[Asterisk-Users] Assessing network quality

Rich Adamson radamson at routers.com
Mon Sep 5 15:00:25 MST 2005


> I am trying to trouble shoot one of my ISP's network and compare to my 
> other ISPs offering. Although network 1 is reasonably fast and has low 
> enough latency, voice quality is not good and the reason for this is not 
> readily apparent using standard network tools.
> What tools can be used to assess the quality of the network in terms of 
> it's suitability for voice? I am using ping, mtr, smokeping for general 
> network reliability and using visualroute to give me info, but I need 
> some voice specific quality metrics.
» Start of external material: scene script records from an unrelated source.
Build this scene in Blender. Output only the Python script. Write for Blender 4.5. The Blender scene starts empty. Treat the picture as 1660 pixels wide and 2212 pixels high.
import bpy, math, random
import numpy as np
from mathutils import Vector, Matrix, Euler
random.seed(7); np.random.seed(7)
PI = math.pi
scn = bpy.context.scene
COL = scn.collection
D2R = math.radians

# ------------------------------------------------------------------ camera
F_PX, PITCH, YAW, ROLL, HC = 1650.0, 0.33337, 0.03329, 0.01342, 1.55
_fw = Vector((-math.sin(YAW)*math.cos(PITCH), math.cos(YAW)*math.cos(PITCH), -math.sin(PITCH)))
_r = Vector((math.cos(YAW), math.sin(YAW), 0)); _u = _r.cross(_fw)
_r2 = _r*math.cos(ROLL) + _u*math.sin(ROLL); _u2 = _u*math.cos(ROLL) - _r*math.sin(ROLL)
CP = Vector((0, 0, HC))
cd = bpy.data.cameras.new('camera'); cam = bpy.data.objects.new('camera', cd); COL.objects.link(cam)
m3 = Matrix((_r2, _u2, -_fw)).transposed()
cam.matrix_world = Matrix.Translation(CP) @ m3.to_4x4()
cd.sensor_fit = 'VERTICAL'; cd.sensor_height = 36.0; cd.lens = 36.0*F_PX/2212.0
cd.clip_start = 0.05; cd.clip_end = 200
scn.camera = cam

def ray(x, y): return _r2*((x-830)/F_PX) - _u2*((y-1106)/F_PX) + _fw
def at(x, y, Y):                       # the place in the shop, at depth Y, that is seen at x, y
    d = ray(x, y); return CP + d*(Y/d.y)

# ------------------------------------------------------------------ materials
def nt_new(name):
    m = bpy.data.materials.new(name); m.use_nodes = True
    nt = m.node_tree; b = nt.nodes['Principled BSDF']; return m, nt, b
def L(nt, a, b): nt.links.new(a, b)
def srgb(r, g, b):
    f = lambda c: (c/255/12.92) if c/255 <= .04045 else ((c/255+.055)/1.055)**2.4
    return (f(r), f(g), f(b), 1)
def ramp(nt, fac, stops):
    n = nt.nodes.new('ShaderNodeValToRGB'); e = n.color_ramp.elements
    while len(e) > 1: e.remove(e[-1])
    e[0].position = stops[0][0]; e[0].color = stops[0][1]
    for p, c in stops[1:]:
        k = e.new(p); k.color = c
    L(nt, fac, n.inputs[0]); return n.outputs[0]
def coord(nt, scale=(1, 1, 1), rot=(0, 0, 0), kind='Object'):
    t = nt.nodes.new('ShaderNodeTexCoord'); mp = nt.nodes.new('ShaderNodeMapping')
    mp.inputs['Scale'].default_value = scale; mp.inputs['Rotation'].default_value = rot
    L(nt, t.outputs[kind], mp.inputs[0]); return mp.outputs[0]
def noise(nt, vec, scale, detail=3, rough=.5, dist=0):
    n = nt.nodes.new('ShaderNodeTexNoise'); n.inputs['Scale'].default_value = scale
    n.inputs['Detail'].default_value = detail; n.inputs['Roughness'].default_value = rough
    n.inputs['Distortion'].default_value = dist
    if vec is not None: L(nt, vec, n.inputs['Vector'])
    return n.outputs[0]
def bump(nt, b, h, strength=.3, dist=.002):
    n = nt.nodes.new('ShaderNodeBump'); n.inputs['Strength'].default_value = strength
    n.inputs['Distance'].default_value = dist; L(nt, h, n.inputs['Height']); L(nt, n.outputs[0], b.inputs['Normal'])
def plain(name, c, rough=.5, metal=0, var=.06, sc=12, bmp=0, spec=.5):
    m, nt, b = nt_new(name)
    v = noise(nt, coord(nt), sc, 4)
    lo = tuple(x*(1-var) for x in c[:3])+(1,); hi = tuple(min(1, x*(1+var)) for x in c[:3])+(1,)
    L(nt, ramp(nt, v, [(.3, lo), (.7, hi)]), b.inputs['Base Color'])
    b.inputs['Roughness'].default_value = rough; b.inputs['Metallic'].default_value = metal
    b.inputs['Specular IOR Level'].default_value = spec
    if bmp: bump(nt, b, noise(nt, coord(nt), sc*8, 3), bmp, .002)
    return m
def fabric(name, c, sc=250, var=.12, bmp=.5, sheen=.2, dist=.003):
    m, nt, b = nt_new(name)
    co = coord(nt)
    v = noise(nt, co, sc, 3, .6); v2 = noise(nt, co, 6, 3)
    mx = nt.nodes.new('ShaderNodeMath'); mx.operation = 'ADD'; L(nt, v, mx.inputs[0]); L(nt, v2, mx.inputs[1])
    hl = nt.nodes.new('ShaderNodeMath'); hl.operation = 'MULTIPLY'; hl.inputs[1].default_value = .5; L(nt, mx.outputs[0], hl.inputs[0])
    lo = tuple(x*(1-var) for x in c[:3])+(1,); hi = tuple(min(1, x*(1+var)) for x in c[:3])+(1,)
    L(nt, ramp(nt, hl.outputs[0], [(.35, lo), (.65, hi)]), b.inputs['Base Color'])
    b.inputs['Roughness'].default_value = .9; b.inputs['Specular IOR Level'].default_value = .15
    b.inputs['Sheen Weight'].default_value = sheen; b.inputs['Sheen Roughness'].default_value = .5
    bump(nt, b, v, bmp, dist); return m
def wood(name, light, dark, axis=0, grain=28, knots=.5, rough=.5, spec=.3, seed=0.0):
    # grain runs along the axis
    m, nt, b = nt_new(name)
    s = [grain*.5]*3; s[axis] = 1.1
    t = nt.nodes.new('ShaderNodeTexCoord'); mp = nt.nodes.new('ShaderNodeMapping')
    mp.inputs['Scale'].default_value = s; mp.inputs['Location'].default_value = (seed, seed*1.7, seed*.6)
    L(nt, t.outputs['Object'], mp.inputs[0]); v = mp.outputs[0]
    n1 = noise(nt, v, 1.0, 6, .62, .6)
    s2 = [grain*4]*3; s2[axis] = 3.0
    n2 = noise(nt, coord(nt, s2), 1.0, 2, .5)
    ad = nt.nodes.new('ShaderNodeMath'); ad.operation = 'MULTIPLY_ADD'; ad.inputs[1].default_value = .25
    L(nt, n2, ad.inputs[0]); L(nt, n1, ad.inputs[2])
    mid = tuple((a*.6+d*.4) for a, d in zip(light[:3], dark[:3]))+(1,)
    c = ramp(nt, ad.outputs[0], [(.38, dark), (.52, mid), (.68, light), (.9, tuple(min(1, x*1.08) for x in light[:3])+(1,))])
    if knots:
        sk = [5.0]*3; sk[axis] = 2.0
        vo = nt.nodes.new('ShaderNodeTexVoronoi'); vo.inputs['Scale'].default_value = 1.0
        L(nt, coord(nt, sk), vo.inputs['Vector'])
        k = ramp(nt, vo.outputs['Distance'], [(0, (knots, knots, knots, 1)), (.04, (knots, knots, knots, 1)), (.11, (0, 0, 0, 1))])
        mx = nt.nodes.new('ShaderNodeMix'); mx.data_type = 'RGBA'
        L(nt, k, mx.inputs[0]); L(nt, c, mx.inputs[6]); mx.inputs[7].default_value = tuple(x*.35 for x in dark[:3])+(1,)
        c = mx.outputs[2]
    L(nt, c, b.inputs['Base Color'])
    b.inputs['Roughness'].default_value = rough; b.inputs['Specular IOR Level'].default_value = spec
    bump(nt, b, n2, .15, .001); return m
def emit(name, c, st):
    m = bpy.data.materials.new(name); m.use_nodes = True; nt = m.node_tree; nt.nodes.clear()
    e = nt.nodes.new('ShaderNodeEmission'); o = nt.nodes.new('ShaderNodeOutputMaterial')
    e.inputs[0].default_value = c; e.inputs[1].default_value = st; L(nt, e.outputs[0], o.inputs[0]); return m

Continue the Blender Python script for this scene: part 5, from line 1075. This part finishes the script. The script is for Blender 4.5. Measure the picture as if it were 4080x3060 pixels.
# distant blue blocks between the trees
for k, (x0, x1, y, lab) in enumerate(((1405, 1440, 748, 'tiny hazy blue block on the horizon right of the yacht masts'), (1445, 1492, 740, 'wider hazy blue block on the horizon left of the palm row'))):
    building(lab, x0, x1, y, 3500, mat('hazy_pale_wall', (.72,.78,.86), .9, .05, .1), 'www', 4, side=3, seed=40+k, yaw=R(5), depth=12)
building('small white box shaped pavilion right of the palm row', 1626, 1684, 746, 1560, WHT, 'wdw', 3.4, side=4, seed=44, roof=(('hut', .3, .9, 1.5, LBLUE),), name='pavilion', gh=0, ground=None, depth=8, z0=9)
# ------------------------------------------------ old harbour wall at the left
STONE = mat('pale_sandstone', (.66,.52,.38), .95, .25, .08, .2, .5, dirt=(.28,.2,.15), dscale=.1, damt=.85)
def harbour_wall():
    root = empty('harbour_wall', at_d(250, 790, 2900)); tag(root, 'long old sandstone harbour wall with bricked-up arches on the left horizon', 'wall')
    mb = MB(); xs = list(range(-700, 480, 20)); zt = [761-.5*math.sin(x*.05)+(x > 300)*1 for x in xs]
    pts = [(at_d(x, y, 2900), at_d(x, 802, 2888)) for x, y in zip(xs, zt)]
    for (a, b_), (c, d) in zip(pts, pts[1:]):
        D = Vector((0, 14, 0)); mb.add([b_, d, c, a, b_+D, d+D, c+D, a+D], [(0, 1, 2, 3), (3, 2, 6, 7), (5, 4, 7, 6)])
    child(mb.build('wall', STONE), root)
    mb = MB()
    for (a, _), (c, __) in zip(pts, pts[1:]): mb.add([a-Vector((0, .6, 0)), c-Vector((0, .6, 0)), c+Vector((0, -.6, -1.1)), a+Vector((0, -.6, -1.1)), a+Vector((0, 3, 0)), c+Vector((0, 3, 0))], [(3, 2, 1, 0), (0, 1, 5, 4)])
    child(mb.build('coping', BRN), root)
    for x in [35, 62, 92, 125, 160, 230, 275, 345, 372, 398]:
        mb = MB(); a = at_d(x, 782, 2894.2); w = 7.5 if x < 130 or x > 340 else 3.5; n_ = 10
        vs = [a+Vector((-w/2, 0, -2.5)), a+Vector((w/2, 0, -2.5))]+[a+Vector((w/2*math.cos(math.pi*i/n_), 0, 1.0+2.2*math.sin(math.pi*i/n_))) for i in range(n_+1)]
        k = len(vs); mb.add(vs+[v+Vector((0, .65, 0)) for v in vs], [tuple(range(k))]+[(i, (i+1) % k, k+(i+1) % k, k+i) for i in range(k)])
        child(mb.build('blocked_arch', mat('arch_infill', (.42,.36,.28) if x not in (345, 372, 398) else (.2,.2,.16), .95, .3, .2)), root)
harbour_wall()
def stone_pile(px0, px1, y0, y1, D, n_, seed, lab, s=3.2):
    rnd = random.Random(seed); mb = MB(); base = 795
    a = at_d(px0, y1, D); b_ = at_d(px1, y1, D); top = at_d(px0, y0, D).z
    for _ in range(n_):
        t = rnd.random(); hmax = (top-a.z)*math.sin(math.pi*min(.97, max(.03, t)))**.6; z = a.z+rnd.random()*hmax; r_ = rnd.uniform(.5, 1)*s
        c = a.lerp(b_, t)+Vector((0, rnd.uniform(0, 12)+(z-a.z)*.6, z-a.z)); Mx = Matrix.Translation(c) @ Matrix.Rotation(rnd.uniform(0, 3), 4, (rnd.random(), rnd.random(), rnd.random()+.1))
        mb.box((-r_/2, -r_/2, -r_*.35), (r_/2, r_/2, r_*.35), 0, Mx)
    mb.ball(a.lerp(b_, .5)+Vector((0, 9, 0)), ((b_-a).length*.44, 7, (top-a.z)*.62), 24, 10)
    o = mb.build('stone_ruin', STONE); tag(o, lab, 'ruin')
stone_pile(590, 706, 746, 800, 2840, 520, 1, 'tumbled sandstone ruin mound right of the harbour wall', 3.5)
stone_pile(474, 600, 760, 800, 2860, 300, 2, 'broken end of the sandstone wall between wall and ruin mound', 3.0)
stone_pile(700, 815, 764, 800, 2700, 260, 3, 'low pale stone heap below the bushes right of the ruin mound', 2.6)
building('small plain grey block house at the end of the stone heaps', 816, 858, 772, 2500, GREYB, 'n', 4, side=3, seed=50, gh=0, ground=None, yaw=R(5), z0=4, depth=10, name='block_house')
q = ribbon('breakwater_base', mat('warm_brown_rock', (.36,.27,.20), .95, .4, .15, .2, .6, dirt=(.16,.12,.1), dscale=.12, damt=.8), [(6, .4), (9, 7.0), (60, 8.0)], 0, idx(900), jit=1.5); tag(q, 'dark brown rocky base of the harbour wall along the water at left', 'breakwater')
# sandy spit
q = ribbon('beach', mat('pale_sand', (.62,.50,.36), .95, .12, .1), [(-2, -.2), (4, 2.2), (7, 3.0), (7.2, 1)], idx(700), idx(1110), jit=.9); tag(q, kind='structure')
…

Any ideas?

Check out www.netiq.com for their Vivinet Assessor product. Simulates
up to about 200 calls from each Endpoint. Endpoint software can be download
for free and runs on Win32, Linux, Sun, HP, etc.  The Assessor product can
be rented for a two-week period (or whatever), but its rather expensive.

We just simulated 2,400 simultanous calls originating from multiple 
PC's (each emulating a couple hundred sip phones with g711) in one 
building, crossing the client's gig backbone, and heading for a
Asterisk/Call-Manager type server in another building. Generated 
some rather interesting measurements in terms of jitter, dropped pkts,
etc. Our client needed to assess their entire network which consisted
of 26 buildings, a star backbone, Cisco hardware, etc. They are going
to move from a CO Centrex environment to a commercial pbx product
via a bidding process, and needed some assurance their infrastructure
would handle the voip traffic.

Part of the Assessor product uses snmp to poll routers and switches
to monitor for dropped packets, queue size, cpu utilization, memory,
and other critical operational measurements (in addition to tracking 
jitter and other voip parameters via each of the Endpoints).

It would be rather interesting to see an open source product that
could be used in a similar large scale fashion.